Of the Democrats polled, 39 percent thought the Democratic Party should “stick with its current political positions,” while 24 percent thought it should “adopt political positions that are more moderate,” 16 percent thought it should “adopt political positions that are more liberal,” 17 percent didn’t know, and the rest declined to answer.

By contrast, 43 percent of the Republicans polled thought the GOPshould “adopt political positions that are more conservative,” while 24 percent thought the party should stick with its current positions, 17 percent thought the party should become more moderate, and 13 percent didn’t know. The rest declined to answer.

Meanwhile, members of each party think the other party should become more moderate.

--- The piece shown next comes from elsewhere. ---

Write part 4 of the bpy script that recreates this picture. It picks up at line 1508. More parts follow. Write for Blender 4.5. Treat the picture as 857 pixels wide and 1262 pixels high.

A 45 percent plurality of Democrats think the Republican Party should get more moderate, while a 48 percent plurality of Republicans think the Democratic Party should get more moderate.

“Democrats may see President Obama’s 2012 victory as a mandate for their party’s positions, while Republicans may feel emboldened by their party’s near sweep of the same election’s state-level contests,” Blake said. “Whatever the reasons, it’s clear that there’s not much willingness to compromise.”

Self-described independents most resemble the Republican view, with a 45 percent plurality saying Democrats should become more moderate but nearly splitting between the 38 percent who say Republicans should become more moderate and the 30 percent who think Republicans should become more conservative.

Only about 15 percent of Tennesseans think both parties should become more moderate, a position held by 23 percent of independents, 15 percent of Democrats, and 9 percent of Republicans.

A 39-percent plurality of Tennesseans describe themselves as independents, while 28 percent self-identify as Republicans, and 25 percent consider themselves Democrats.